On Sunday, a total of 543 evacuees arrived in Russia’s North Ossetia, and over 500 are expected to arrive by Monday evening.
South Ossetia’s Interior Ministry said on Monday that Georgia had deployed a howitzer battalion and two mortar batteries along the border over the weekend, while police posts on the southern outskirts of the separatist republic’s capital, Tshinvali, had come under sniper fire.
South Ossentian rebel leader Eduard Kokoity told Interfax that up to 1,400 killed by Georgian troops. The Independent quoted Ludmila Ostayeva, 50, a resident of Tskinvali who fled to the Russian border, “I saw bodies lying on the streets, around ruined buildings, in cars. It’s impossible to count them now. There is hardly a single building left undamaged.”
Given these images, it’s rather funny to read Saakashvilli’s op-ed in today’s Wall Street Journal as he conjures the historical images of Russian aggression. “This invasion, which echoes Afghanistan in 1979 and the Prague Spring of 1968, threatens to undermine the stability of the international security system,” he writes. He goes on to explain to American audiences how “This war is not of Georgia’s making, nor is it Georgia’s choice.” Nor is it simply about the South Ossetia or Abkhazia. Indeed, he claims, this war was designed by the Kremlin to crush freedom. The war is more about those lofty ideas about “the kind of Europe our children will live in” and “the future of freedom in Europe.” All of these can easily be turned against himself.

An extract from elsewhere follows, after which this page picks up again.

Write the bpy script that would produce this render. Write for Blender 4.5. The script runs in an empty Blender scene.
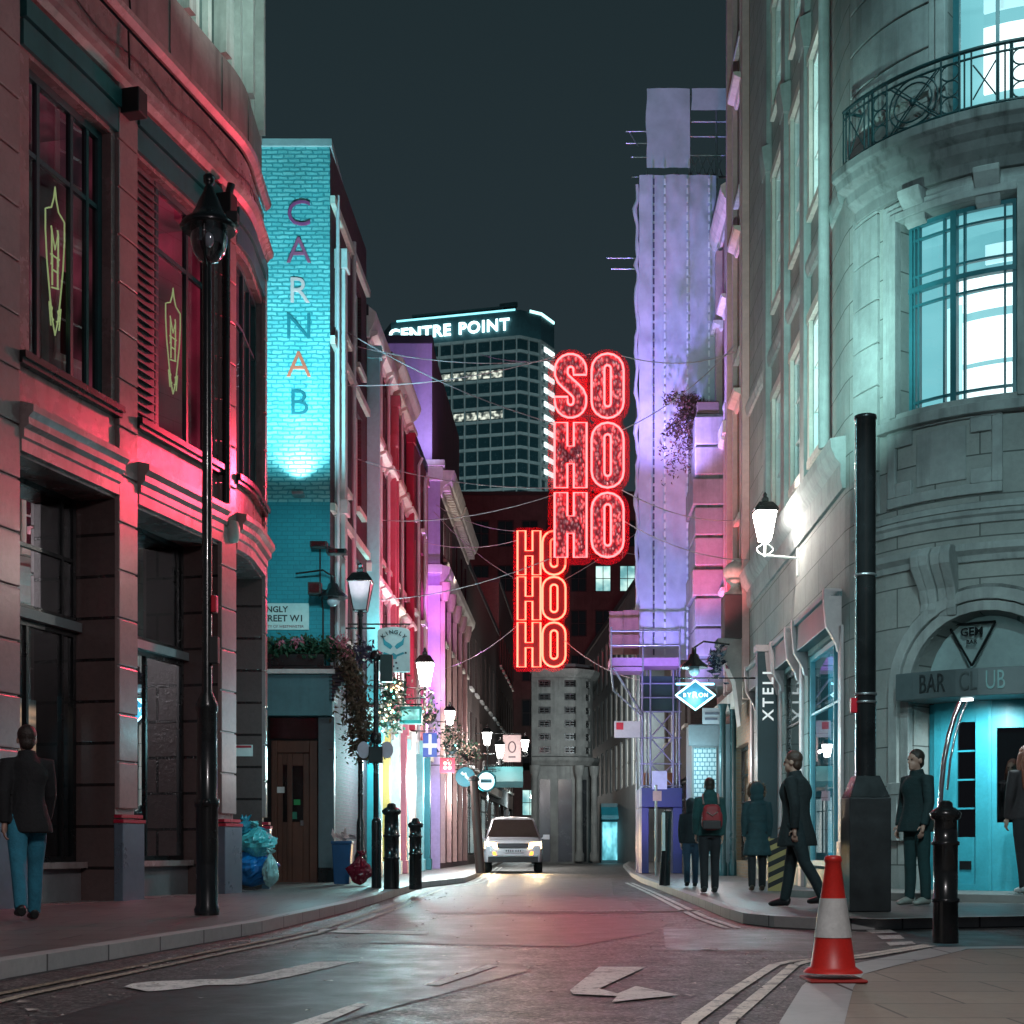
import bpy, bmesh, math, random
from mathutils import Vector, Matrix, noise as mnoise
random.seed(7)
PI = math.pi
SC = bpy.context.scene
COL = SC.collection
FPX, CXP, CYP, CAMH = 1450.0, 512.0, 848.0, 0.8

def at(px, py, D):
    """photo pixel at depth D metres -> world point"""
    return Vector(((px - CXP) / FPX * D, D, CAMH - (py - CYP) / FPX * D))
def gnd(px, py, z=0.0):
    D = (CAMH - z) * FPX / (py - CYP)
    return Vector(((px - CXP) / FPX * D, D, z))

# ------------------------------------------------------------------ materials
def _nt(name):
    m = bpy.data.materials.new(name); m.use_nodes = True
    nt = m.node_tree
    return m, nt, nt.nodes['Principled BSDF']
def N(nt, t, **k):
    n = nt.nodes.new(t)
    for a, v in k.items(): setattr(n, a, v)
    return n
def c4(c): return (c[0], c[1], c[2], 1.0)
def mixrgb(nt, fac, a, b, mode='MIX'):
    n = N(nt, 'ShaderNodeMix', data_type='RGBA', blend_type=mode)
    for i, v in ((0, fac), (6, a), (7, b)):
        if isinstance(v, (int, float)): n.inputs[i].default_value = v
        elif isinstance(v, tuple): n.inputs[i].default_value = c4(v)
        else: nt.links.new(v, n.inputs[i])
    return n.outputs[2]
def noise_of(nt, coord, scale, detail=4, rough=.6):
    n = N(nt, 'ShaderNodeTexNoise'); n.inputs['Scale'].default_value = scale
    n.inputs['Detail'].default_value = detail; n.inputs['Roughness'].default_value = rough
    nt.links.new(coord, n.inputs['Vector']); return n.outputs['Fac']
def ramp(nt, fac, p0, p1, c0=(0,0,0), c1=(1,1,1)):
    r = N(nt, 'ShaderNodeValToRGB'); e = r.color_ramp.elements
    e[0].position, e[1].position = p0, p1; e[0].color, e[1].color = c4(c0), c4(c1)
    nt.links.new(fac, r.inputs[0]); return r.outputs[0]

def M(name, col, rough=.6, metal=0., var=.25, vscale=1.2, bump=.0, bscale=30., spec=.5, streak=0., rvar=.12, coat=0.):
    """plain surface: colour broken up by two noises (dirt, wear), own roughness variation, fine bump"""
    m, nt, b = _nt(name); L = nt.links
    tc = N(nt, 'ShaderNodeTexCoord').outputs['Object']
    n1 = noise_of(nt, tc, vscale, 6, .65); n2 = noise_of(nt, tc, vscale * 9, 4)
    dark = tuple(x * (1 - var) for x in col); lite = tuple(min(1, x * (1 + var * .6)) for x in col)
    c = mixrgb(nt, ramp(nt, n1, .3, .7), dark, lite)
    c = mixrgb(nt, ramp(nt, n2, .35, .75), c, mixrgb(nt, .35, c, tuple(x * .6 for x in col)))
    if streak:
        mp = N(nt, 'ShaderNodeMapping'); mp.inputs['Scale'].default_value = (5, 5, .35); L.new(tc, mp.inputs[0])
        n3 = noise_of(nt, mp.outputs[0], 1.0, 5)
        c = mixrgb(nt, ramp(nt, n3, .5, .72), c, mixrgb(nt, streak, c, tuple(x * .25 for x in col)))
    L.new(c, b.inputs['Base Color'])
    b.inputs['Metallic'].default_value = metal; b.inputs['Specular IOR Level'].default_value = spec
    if coat: b.inputs['Coat Weight'].default_value = coat
    mr = N(nt, 'ShaderNodeMapRange'); mr.inputs[3].default_value = max(.02, rough - rvar); mr.inputs[4].default_value = min(1, rough + rvar)
    L.new(n1, mr.inputs[0]); L.new(mr.outputs[0], b.inputs['Roughness'])
    if bump:
        bp = N(nt, 'ShaderNodeBump'); bp.inputs['Strength'].default_value = bump; bp.inputs['Distance'].default_value = .02
        L.new(noise_of(nt, tc, bscale, 5), bp.inputs['Height']); L.new(bp.outputs[0], b.inputs['Normal'])
    return m
def MB_(name, c1, c2, mortar, bw=.225, bh=.075, ms=.01, rough=.85, bump=.6, dist=.01, var=.3, offset=.5, spec=.35, vscale=.8, warp=0.):
    """bricks / ashlar / slabs laid in the metre UVs of the wall"""
    m, nt, b = _nt(name); L = nt.links
    uv = N(nt, 'ShaderNodeTexCoord'); t = N(nt, 'ShaderNodeTexBrick')
    if warp:
        nz_ = N(nt, 'ShaderNodeTexNoise'); nz_.inputs['Scale'].default_value = 5.; nz_.inputs['Detail'].default_value = 4; L.new(uv.outputs['UV'], nz_.inputs['Vector'])
        sb = N(nt, 'ShaderNodeVectorMath', operation='MULTIPLY_ADD'); sb.inputs[1].default_value = (warp * 3, warp, 0); L.new(nz_.outputs['Color'], sb.inputs[0]); L.new(uv.outputs['UV'], sb.inputs[2]); L.new(sb.outputs[0], t.inputs['Vector'])
    else: L.new(uv.outputs['UV'], t.inputs['Vector'])
    for k, v in (('Color1', c4(c1)), ('Color2', c4(c2)), ('Mortar', c4(mortar)), ('Scale', 1.), ('Mortar Size', ms), ('Mortar Smooth', .15), ('Brick Width', bw), ('Row Height', bh)):
        t.inputs[k].default_value = v
    t.offset = offset
    n1 = noise_of(nt, uv.outputs['Object'], vscale, 6, .65); n2 = noise_of(nt, uv.outputs['Object'], 14, 5, .7)
    c = mixrgb(nt, ramp(nt, n1, .3, .75), t.outputs['Color'], mixrgb(nt, var, t.outputs['Color'], tuple(x * .35 for x in c1)))
    c = mixrgb(nt, ramp(nt, n2, .45, .8), c, mixrgb(nt, .4, c, tuple(x * .5 for x in c1)))
    L.new(c, b.inputs['Base Color']); b.inputs['Roughness'].default_value = rough; b.inputs['Specular IOR Level'].default_value = spec
    h = N(nt, 'ShaderNodeMath', operation='MULTIPLY_ADD'); h.inputs[1].default_value = -1.0
    L.new(t.outputs['Fac'], h.inputs[0]); s = N(nt, 'ShaderNodeMath', operation='MULTIPLY'); s.inputs[1].default_value = .5
    L.new(n2, s.inputs[0]); L.new(s.outputs[0], h.inputs[2])
    bp = N(nt, 'ShaderNodeBump'); bp.inputs['Strength'].default_value = bump; bp.inputs['Distance'].default_value = dist
    L.new(h.outputs[0], bp.inputs['Height']); L.new(bp.outputs[0], b.inputs['Normal'])
    return m
def ME(name, col, strength):
    """something that gives off light"""
    m, nt, b = _nt(name)
    b.inputs['Base Color'].default_value = c4(tuple(x * .5 for x in col)); b.inputs['Roughness'].default_value = .4
    b.inputs['Emission Color'].default_value = c4(col); b.inputs['Emission Strength'].default_value = strength
    return m
def MLIT(name, c_lo, c_hi, s_lo, s_hi, sx=.8, sz=2.2, detail=2, sharp=.12):
    """lit room seen through a window: soft furniture-like patches of light"""
    m, nt, b = _nt(name); L = nt.links
    uv = N(nt, 'ShaderNodeTexCoord').outputs['UV']; mp = N(nt, 'ShaderNodeMapping'); mp.inputs['Scale'].default_value = (sx, sz, 1)
    L.new(uv, mp.inputs[0]); n = noise_of(nt, mp.outputs[0], 1.0, detail, .5)
    f = ramp(nt, n, .5 - sharp, .5 + sharp)
    L.new(mixrgb(nt, f, c_lo, c_hi), b.inputs['Emission Color'])
    mr = N(nt, 'ShaderNodeMapRange'); mr.inputs[3].default_value = s_lo; mr.inputs[4].default_value = s_hi
    L.new(f, mr.inputs[0]); L.new(mr.outputs[0], b.inputs['Emission Strength'])
    b.inputs['Base Color'].default_value = (.1, .1, .1, 1); b.inputs['Roughness'].default_value = .8
    return m
def MG(name, tint=(.6,.7,.7), refl=1.6, rough=.0, base=.03):
    """window glass: clear with a mirror reflection that grows at a glancing view"""
    m, nt, b = _nt(name); L = nt.links; nt.nodes.remove(b)
    tr = N(nt, 'ShaderNodeBsdfTransparent'); tr.inputs[0].default_value = c4(tint)
    gl = N(nt, 'ShaderNodeBsdfGlossy'); gl.inputs['Roughness'].default_value = rough; gl.inputs[0].default_value = (.95,.97,1,1)
    fr = N(nt, 'ShaderNodeFresnel'); fr.inputs['IOR'].default_value = 1.5
    ma = N(nt, 'ShaderNodeMath', operation='MULTIPLY_ADD', use_clamp=True); ma.inputs[1].default_value = refl; ma.inputs[2].default_value = base
    L.new(fr.outputs[0], ma.inputs[0]); mx = N(nt, 'ShaderNodeMixShader')
    L.new(ma.outputs[0], mx.inputs[0]); L.new(tr.outputs[0], mx.inputs[1]); L.new(gl.outputs[0], mx.inputs[2])
    L.new(mx.outputs[0], nt.nodes['Material Output'].inputs['Surface']); return m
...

What is most wondrous however is Saakashvilli’s geographic wizardry. It’s also ironic since geography as an expression of knowledge and power is part of the problem. Georgia, he asserts, is part of Europe and part of “our common trans-Atlantic values of liberty and democracy.” This war is about Georgia’s self-determination; a self-determination which apparently is rooted in denying the Ossetians theirs.